Audiences have been conditioned to expect certain things from entertainment — a chronological story, humanised characters and speech, to begin — none of which Trybe: An Opera in Paint delivers. Perhaps the intermittent alienation that comes with experiencing turbulent, uncertain artistic practice played out in real time is something to be celebrated despite its intrinsic, accompanying discomfort. Rather than feeling cheated by the lack of script, predictable character development and the general fulfilment of “normal” expectations, viewers must focus on what is gained from this cost — an honest insight into the customarily personal act of creation — in order to fully appreciate Breslin’s vision.

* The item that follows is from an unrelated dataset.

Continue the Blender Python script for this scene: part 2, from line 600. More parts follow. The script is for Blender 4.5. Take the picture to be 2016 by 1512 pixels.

The risk that Breslin runs by turning his studio into a stage and inviting perfect strangers to enjoy, or pass judgement upon his fraught artistic journey has to be admired, regardless of whether one “likes” the performance or does not. By privileging the communal the artist is able to abandon the constraints of the ego in order to create a work that is bigger than any singular reputation or internal vision can ever be. The needs of the tribe are favoured in another, less abstract way, as each resulting canvas will be available for sale post performance. All proceeds will be donated to the Lasaillian Foundation, an organisation that supports the education and empowerment of children, youth and their communities in the Asia Pacific.
Will Breslin ultimately overcome the personally constructed version of success that shackles his ability to create for much of the performance? Will the audience, who develop a sense of ownership over the artwork, be left creatively satiated or wanting for something more? Like all truly great operas, all will be revealed in the final act, when the canvas will speak what the performers cannot.